Differential Good Arm Identification
Yun-Da Tsai, Tzu-Hsien Tsai, Shou-De Lin
TL;DR
This work addresses good arm identification (GAI) in stochastic bandits, aiming to identify many arms with mean rewards above a threshold $\xi$ using as few samples as possible. It introduces DGAI, a differentiable algorithm that learns adaptive confidence bounds via a differentiable UCB index, with separate training objectives for sampling and identification, and proves a $\delta$-PAC guarantee for the linear case. DGAI outperforms state-of-the-art baselines (e.g., HDoC, LUCB-G, APT-G) on synthetic and real-world datasets for GAI and can enhance cumulative reward maximization in MAB problems when a threshold is provided as prior knowledge.
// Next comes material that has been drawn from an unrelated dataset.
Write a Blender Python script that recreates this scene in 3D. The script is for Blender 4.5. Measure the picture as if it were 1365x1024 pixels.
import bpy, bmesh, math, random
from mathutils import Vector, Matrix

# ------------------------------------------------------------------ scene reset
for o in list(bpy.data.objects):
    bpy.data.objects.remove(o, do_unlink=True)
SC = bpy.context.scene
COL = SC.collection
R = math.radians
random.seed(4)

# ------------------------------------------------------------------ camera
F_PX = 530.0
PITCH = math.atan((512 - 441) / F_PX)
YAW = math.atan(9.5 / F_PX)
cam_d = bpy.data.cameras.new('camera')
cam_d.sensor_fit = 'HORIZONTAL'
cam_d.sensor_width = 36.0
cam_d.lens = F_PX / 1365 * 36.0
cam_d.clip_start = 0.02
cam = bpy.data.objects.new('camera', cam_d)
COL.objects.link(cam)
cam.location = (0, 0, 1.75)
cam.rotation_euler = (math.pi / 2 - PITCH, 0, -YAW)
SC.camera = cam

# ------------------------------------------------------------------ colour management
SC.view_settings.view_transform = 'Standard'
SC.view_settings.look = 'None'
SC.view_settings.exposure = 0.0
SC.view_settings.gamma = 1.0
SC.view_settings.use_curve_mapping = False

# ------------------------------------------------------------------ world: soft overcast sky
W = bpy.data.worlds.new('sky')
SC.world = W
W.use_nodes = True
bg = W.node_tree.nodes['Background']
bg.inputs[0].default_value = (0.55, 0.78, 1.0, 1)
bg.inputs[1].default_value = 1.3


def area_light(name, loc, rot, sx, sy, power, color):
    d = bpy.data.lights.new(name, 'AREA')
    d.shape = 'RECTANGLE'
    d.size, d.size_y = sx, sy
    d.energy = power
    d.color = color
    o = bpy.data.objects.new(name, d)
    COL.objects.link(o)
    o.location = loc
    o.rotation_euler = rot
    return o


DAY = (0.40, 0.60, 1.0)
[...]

The approach delivers data-driven, problem-adaptive confidence bounds, leading to substantial improvements in sample efficiency and decision quality with potential extensions to non-linear settings.
Abstract
This paper targets a variant of the stochastic multi-armed bandit problem called good arm identification (GAI). GAI is a pure-exploration bandit problem with the goal to output as many good arms using as few samples as possible, where a good arm is defined as an arm whose expected reward is greater than a given threshold. In this work, we propose DGAI - a differentiable good arm identification algorithm to improve the sample complexity of the state-of-the-art HDoC algorithm in a data-driven fashion. We also showed that the DGAI can further boost the performance of a general multi-arm bandit (MAB) problem given a threshold as a prior knowledge to the arm set. Extensive experiments confirm that our algorithm outperform the baseline algorithms significantly in both synthetic and real world datasets for both GAI and MAB tasks.